Groups working to end the genocide in Darfur released a letter in which Mr. Cheek and other Olympians and Olympic hopefuls from across the globe pleaded for action to resolve the crisis in Sudan. “There could be no greater example of the Olympic ideal of promoting peace through sport than for the international community to use the 2008 Olympic truce to end the first genocide of the 21st century,” the athletes wrote in their missive to President Bush, President Hu, and other world leaders, including the president of the International Olympic Committee, Jacques Rogge.
“What we’re asking for is 55 days of peace,” a member of the American softball team for the 2008 games in Beijing, Jessica Mendoza, said during the news briefing, monitored in a conference call arranged by the Darfur activists.
In April, a U.N. official estimated that 300,000 people have been killed in Darfur, mostly by tribal militias backed by and often working in concert with the Sudanese regime.

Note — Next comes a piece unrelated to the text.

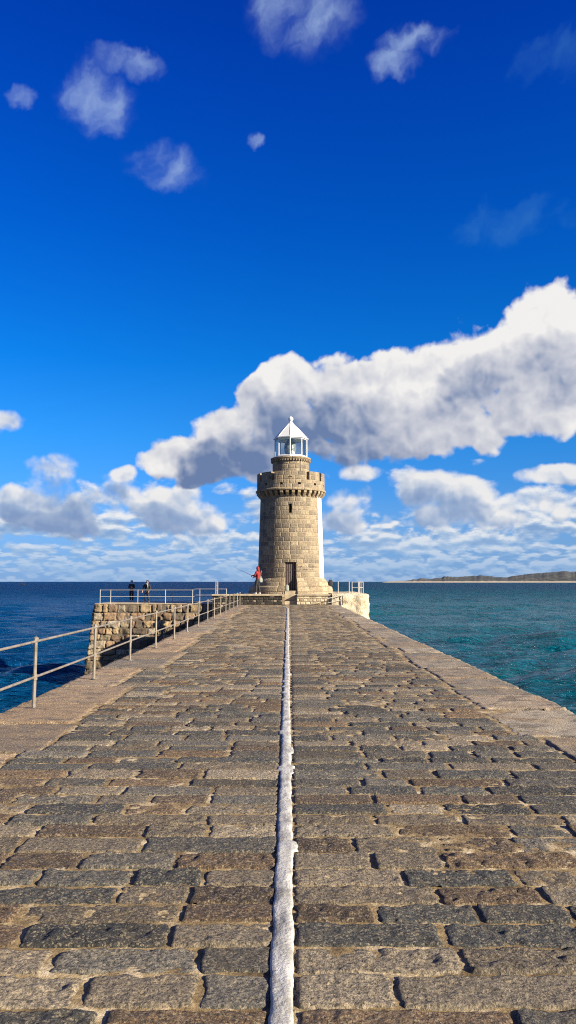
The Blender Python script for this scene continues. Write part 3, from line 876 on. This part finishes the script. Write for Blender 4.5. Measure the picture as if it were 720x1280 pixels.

Mr. Cheek said he and other athletes view violence like that in Darfur as a jarring counterpoint to the Olympic Games. “On the very day that I was competing, it was most likely that people died, people were gunned down in their homes, people were driven from their homes and left for dead,” the skater said. “As now, that notion offended me.”
The concept of the Olympic truce can be traced back to the origins of the games in ancient Greece, where warring factions suspended hostilities to allow athletes and observers safe passage. It was resurrected in modern times in 1956 during the Hungarian uprising.
Mr. Cheek noted that the Olympic truce was observed in 1996 in fighting taking place between the Sudanese government and the Sudanese People’s Liberation Army. “In that region, there is a precedent for an Olympic truce to be used successfully to help innocents and victims of war,” he said.
Advocates for the truce are lobbying a variety of countries but are putting a special emphasis on China, which is the host nation for the Summer Games and which has close ties to the Sudanese government. The athletes’ plea was released as the U.N. secretary-general, Ban Ki-moon, arrived in Beijing for talks with Chinese leaders.
“It seems China is either unwilling or unable to use its influence to stop the Darfur genocide,” Jill Savitt of Dream for Darfur said. “This could at long last be the show of political will by the international community to stand up to Khartoum.”